* Begin *

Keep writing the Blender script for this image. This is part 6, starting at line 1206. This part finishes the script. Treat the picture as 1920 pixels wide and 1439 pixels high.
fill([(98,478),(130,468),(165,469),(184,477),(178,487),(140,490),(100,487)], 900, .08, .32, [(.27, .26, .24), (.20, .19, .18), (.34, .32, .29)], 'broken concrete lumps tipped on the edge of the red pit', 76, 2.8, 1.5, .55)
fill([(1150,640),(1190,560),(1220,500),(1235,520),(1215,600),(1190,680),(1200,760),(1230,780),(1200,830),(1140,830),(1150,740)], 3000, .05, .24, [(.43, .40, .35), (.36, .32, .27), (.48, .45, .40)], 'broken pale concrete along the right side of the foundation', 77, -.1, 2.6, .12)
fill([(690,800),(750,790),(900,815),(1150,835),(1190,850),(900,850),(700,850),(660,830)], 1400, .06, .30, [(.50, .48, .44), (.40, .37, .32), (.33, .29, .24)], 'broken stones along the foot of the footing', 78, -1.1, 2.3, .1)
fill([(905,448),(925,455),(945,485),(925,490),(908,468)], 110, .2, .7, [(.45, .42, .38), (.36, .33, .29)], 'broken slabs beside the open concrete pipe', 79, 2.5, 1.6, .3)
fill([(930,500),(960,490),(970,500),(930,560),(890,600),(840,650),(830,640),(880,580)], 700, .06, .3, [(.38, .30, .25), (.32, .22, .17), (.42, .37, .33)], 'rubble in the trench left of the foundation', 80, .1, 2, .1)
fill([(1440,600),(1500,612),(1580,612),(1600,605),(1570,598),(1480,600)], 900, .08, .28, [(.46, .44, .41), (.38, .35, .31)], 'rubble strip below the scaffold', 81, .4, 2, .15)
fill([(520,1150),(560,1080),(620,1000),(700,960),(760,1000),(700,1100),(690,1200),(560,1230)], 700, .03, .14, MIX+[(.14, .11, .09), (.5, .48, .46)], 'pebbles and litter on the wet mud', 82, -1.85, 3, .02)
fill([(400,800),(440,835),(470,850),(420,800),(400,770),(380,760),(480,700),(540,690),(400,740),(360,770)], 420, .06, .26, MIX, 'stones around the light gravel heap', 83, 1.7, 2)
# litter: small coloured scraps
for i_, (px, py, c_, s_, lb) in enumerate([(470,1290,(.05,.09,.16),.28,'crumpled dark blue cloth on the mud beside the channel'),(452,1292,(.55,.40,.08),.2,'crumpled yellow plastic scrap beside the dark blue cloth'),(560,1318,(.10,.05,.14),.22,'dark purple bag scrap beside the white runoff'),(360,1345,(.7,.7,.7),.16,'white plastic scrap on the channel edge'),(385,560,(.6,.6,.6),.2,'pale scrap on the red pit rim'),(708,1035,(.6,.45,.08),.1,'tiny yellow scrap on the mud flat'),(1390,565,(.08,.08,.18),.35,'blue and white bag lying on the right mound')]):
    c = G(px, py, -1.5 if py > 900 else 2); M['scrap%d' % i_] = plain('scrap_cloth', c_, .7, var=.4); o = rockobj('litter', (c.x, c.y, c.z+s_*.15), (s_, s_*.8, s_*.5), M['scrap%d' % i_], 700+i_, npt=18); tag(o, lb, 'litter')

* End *

AIM:
Output the lines above verbatim and in full.

THE RESPONSE:
Keep writing the Blender script for this image. This is part 6, starting at line 1206. This part finishes the script. Treat the picture as 1920 pixels wide and 1439 pixels high.
fill([(98,478),(130,468),(165,469),(184,477),(178,487),(140,490),(100,487)], 900, .08, .32, [(.27, .26, .24), (.20, .19, .18), (.34, .32, .29)], 'broken concrete lumps tipped on the edge of the red pit', 76, 2.8, 1.5, .55)
fill([(1150,640),(1190,560),(1220,500),(1235,520),(1215,600),(1190,680),(1200,760),(1230,780),(1200,830),(1140,830),(1150,740)], 3000, .05, .24, [(.43, .40, .35), (.36, .32, .27), (.48, .45, .40)], 'broken pale concrete along the right side of the foundation', 77, -.1, 2.6, .12)
fill([(690,800),(750,790),(900,815),(1150,835),(1190,850),(900,850),(700,850),(660,830)], 1400, .06, .30, [(.50, .48, .44), (.40, .37, .32), (.33, .29, .24)], 'broken stones along the foot of the footing', 78, -1.1, 2.3, .1)
fill([(905,448),(925,455),(945,485),(925,490),(908,468)], 110, .2, .7, [(.45, .42, .38), (.36, .33, .29)], 'broken slabs beside the open concrete pipe', 79, 2.5, 1.6, .3)
fill([(930,500),(960,490),(970,500),(930,560),(890,600),(840,650),(830,640),(880,580)], 700, .06, .3, [(.38, .30, .25), (.32, .22, .17), (.42, .37, .33)], 'rubble in the trench left of the foundation', 80, .1, 2, .1)
fill([(1440,600),(1500,612),(1580,612),(1600,605),(1570,598),(1480,600)], 900, .08, .28, [(.46, .44, .41), (.38, .35, .31)], 'rubble strip below the scaffold', 81, .4, 2, .15)
fill([(520,1150),(560,1080),(620,1000),(700,960),(760,1000),(700,1100),(690,1200),(560,1230)], 700, .03, .14, MIX+[(.14, .11, .09), (.5, .48, .46)], 'pebbles and litter on the wet mud', 82, -1.85, 3, .02)
fill([(400,800),(440,835),(470,850),(420,800),(400,770),(380,760),(480,700),(540,690),(400,740),(360,770)], 420, .06, .26, MIX, 'stones around the light gravel heap', 83, 1.7, 2)
# litter: small coloured scraps
for i_, (px, py, c_, s_, lb) in enumerate([(470,1290,(.05,.09,.16),.28,'crumpled dark blue cloth on the mud beside the channel'),(452,1292,(.55,.40,.08),.2,'crumpled yellow plastic scrap beside the dark blue cloth'),(560,1318,(.10,.05,.14),.22,'dark purple bag scrap beside the white runoff'),(360,1345,(.7,.7,.7),.16,'white plastic scrap on the channel edge'),(385,560,(.6,.6,.6),.2,'pale scrap on the red pit rim'),(708,1035,(.6,.45,.08),.1,'tiny yellow scrap on the mud flat'),(1390,565,(.08,.08,.18),.35,'blue and white bag lying on the right mound')]):
    c = G(px, py, -1.5 if py > 900 else 2); M['scrap%d' % i_] = plain('scrap_cloth', c_, .7, var=.4); o = rockobj('litter', (c.x, c.y, c.z+s_*.15), (s_, s_*.8, s_*.5), M['scrap%d' % i_], 700+i_, npt=18); tag(o, lb, 'litter')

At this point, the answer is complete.